Where is the real Revenue?

 As any experienced CEO will acknowledge, you can never save a company by cutting expenses alone. 

Republicans, with their newly found status in the U.S. Congress, and now democrats alike are focused on reducing the budget deficit and doing so in a dramatized manner for political gain along the way.   Perhaps with all good intentions, but you can only reduce expenses to a point.  Without sufficient revenue growth and expansion, such reduction is a failed effort. The continued economic recession has front row in the lives of all Americans.  While long-term deficits matter, they are long-term.  Anemic Gross Domestic Product GDP growth rate is what matters today. Increase the GDP growth rate and you produce jobs, tax revenue, and investment. The U. S. real gross domestic product increased at an annual rate  of 2.0 percent in the third quarter of 2010, (from the second quarter to the third quarter), according to the "advance"  estimate released by the Bureau of Economic Analysis. In the second  quarter, real GDP increased 1.7 percent.   China's GDP growth rate is  approximately 9%.

Cutting expenses on a mass level does achieve lower expenditures, but also reduces services to millions of people who are already over their heads in trying to make ends meet.  Unable to live a productive life and pay for the life’s essentials, major cuts in programs further reduce revenue from their taxes had they been working and spending on discretionary items. For some, survival is at stake here. 

A higher GDP growth rate causes revenue, that causes tax revenues, and that causes deficit reduction.

Companies increase their revenue in a variety of ways.  They may invest funds on research and development (R&D), subsequently bringing a product to market and generating new revenue. Other methods include introducing enhancements and variations to existing successful products.  A warm customer is a good customer to re-sell to.  The cost of that sale is far less than new customer development. Yet a third proven method is the fast track way to market share and revenue---company and product acquisitions.   The acquisition of an entire company or a hot upcoming product fuels the revenue hungry parent company.  Expenses and duplication efforts are pared down at the target company, and new revenue netted.

 All of this is American Business 101.

 Where is the public and political discussion about, and plan for real revenue creation?  Cutting taxes at the mid and upper segment of the population in the hope of boistering GDP growth (because people will be spending more) is a wishful and perhaps a long-term idea.  It may have worked in prior years (Reagan’s trickledown plan) but this country’s GDP is too anemic for that now.  The path to balancing the budget and long-term deficit reduction is real revenue increase.

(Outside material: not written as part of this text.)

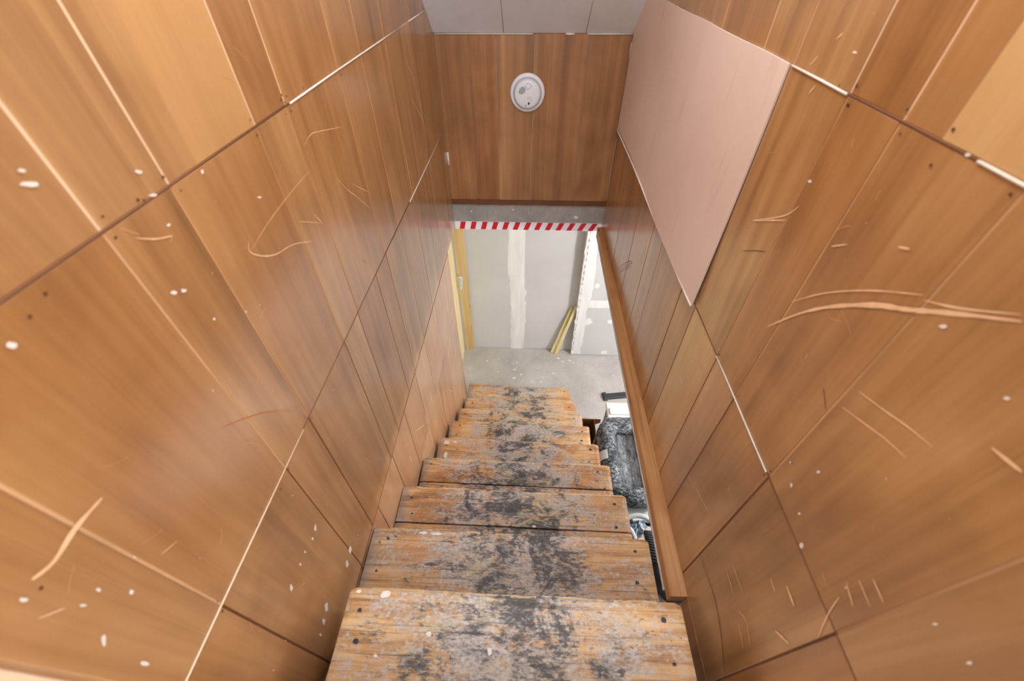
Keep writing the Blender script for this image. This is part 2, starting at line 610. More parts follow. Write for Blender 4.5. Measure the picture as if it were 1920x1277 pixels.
# traced wear on the two side walls: (kind, width, [(y, z) ...]) in metres
RIGHT_SCRATCHES = [
    ('t', 0.003, [(0.577, 2.6937), (0.5306, 2.7475), (0.4838, 2.7898), (0.4419, 2.8213), (0.3978, 2.8499)]),
    ('t', 0.008, [(0.5981, 2.6167), (0.5462, 2.6934), (0.4987, 2.7482), (0.4415, 2.7986), (0.4022, 2.8244), (0.3704, 2.8474), (0.3385, 2.8697), (0.3044, 2.8922)]),
    ('t', 0.003, [(0.3919, 2.8468), (0.3559, 2.865), (0.309, 2.8967)]),
    ('t', 0.003, [(0.3755, 2.7007), (0.3317, 2.7158), (0.3002, 2.7282), (0.2659, 2.7383)]),
    ('t', 0.003, [(0.3774, 2.6617), (0.3308, 2.6812), (0.3064, 2.6915), (0.2739, 2.7011)]),
    ('t', 0.005, [(0.2338, 2.7896), (0.2052, 2.7957)]),
    ('t', 0.003, [(0.195, 2.4992), (0.168, 2.4903)]),
    ('t', 0.003, [(0.1905, 2.5255), (0.1603, 2.5217)]),
    ('t', 0.003, [(0.1852, 2.5513), (0.1589, 2.5482)]),
    ('t', 0.003, [(0.1509, 2.3791), (0.1725, 2.4316), (0.1836, 2.4707)]),
    ('t', 0.007, [(0.2304, 2.3511), (0.1999, 2.3495)]),
    ('t', 0.003, [(0.2396, 2.1407), (0.2166, 2.1619), (0.1796, 2.1465)]),
    ('t', 0.003, [(0.2193, 2.125), (0.1807, 2.1122)]),
    ('t', 0.002, [(0.3154, 2.142), (0.2637, 2.142)]),
    ('t', 0.002, [(0.3147, 2.1796), (0.2577, 2.186)]),
    ('t', 0.002, [(0.5227, 2.11), (0.4439, 2.1404)]),
    ('t', 0.002, [(0.5716, 2.0825), (0.5458, 2.0935)]),
    ('t', 0.004, [(0.2528, 2.309), (0.2319, 2.307)]),
    ('t', 0.006, [(0.1819, 2.2626), (0.1698, 2.2783), (0.1585, 2.2916)]),
    ('t', 0.003, [(0.796, 2.7298), (0.7077, 2.7858), (0.6798, 2.819)]),
    ('t', 0.003, [(0.7952, 2.7291), (0.7318, 2.7644), (0.695, 2.7842)]),
    ('t', 0.003, [(0.5651, 2.8111), (0.5401, 2.83)]),
    ('t', 0.004, [(0.4665, 2.8712), (0.4503, 2.8783)]),
    ('t', 0.002, [(0.7885, 2.3344), (0.7327, 2.3432)]),
    ('t', 0.002, [(0.8176, 2.2165), (0.7786, 2.2149)]),
    ('t', 0.003, [(0.9388, 2.9339), (0.926, 2.9502)]),
    ('t', 0.003, [(0.7946, 2.9598), (0.7868, 2.9731)]),
    ('t', 0.003, [(0.8264, 2.9933), (0.8148, 3.0079)]),
    ('t', 0.003, [(0.7867, 3.0332), (0.7759, 3.0432)]),
    ('d', 0.002, [(0.7891, 2.661), (0.7447, 2.6903), (0.7091, 2.7104)]),
    ('d', 0.003, [(0.3934, 2.0205), (0.3362, 2.0311), (0.289, 2.038), (0.2383, 2.0278), (0.1835, 2.0017), (0.143, 1.9747)]),
    ('d', 0.002, [(1.7712, 1.9333), (1.6922, 2.0157), (1.5989, 2.096), (1.5473, 2.1248), (1.6479, 2.0338), (1.7445, 1.9422)]),
    ('d', 0.002, [(1.7359, 1.9353), (1.6159, 2.0469), (1.5382, 2.1172)]),
    ('d', 0.002, [(0.4209, 2.6516), (0.3922, 2.6321)]),
]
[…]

The ideas being presented in today’s discussions are void of these ideas.  Perhaps new taxes on upper income Americans, and significant tax reductions for firms that invest hundreds of millions into the U.S. economy - resulting in jobs, product development, revenue etc. - are the key.

Tax cuts to the masses, decreasing services, and wage freezes are expense reductions, not solid new revenue ideas.  We may have to live with long-term deficits for the next 5 years but the fuel for an economic recovery is new ideas for revenue.